→ **THE PROBLEM**: Locate every line that holds the string "scene" and copy it.

- - - - -

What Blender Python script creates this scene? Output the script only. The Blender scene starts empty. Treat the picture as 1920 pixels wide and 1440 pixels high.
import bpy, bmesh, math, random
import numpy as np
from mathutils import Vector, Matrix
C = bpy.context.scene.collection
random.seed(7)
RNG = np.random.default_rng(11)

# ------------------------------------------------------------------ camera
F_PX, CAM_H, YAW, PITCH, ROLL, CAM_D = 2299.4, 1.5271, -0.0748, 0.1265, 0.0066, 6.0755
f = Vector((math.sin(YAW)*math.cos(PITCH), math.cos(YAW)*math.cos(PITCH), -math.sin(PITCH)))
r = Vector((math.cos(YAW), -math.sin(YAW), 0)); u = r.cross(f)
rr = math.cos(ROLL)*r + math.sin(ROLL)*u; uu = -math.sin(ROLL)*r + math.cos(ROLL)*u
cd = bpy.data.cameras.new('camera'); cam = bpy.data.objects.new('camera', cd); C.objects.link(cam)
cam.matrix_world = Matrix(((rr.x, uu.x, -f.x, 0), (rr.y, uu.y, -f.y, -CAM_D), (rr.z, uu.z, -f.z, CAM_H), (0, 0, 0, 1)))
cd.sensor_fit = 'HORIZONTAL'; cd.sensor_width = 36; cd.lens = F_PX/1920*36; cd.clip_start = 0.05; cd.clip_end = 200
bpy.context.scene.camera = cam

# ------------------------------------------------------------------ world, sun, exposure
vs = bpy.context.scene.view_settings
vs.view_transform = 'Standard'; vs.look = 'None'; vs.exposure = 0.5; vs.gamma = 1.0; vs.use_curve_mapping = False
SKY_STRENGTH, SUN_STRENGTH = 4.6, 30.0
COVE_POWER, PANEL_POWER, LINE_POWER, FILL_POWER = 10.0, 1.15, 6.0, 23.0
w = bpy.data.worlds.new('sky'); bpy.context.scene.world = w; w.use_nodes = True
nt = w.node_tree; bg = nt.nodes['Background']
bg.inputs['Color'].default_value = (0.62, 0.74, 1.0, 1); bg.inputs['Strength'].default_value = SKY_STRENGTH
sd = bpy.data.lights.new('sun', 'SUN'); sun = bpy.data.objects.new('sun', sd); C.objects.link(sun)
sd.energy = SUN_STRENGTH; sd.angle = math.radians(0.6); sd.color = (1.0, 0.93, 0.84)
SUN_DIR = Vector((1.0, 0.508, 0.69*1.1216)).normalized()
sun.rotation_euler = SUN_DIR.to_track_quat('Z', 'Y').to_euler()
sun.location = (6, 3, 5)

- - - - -

→ **OUTPUT OF THE EXERCISE**:
What Blender Python script creates this scene? Output the script only. The Blender scene starts empty. Treat the picture as 1920 pixels wide and 1440 pixels high.
C = bpy.context.scene.collection
bpy.context.scene.camera = cam
vs = bpy.context.scene.view_settings
w = bpy.data.worlds.new('sky'); bpy.context.scene.world = w; w.use_nodes = True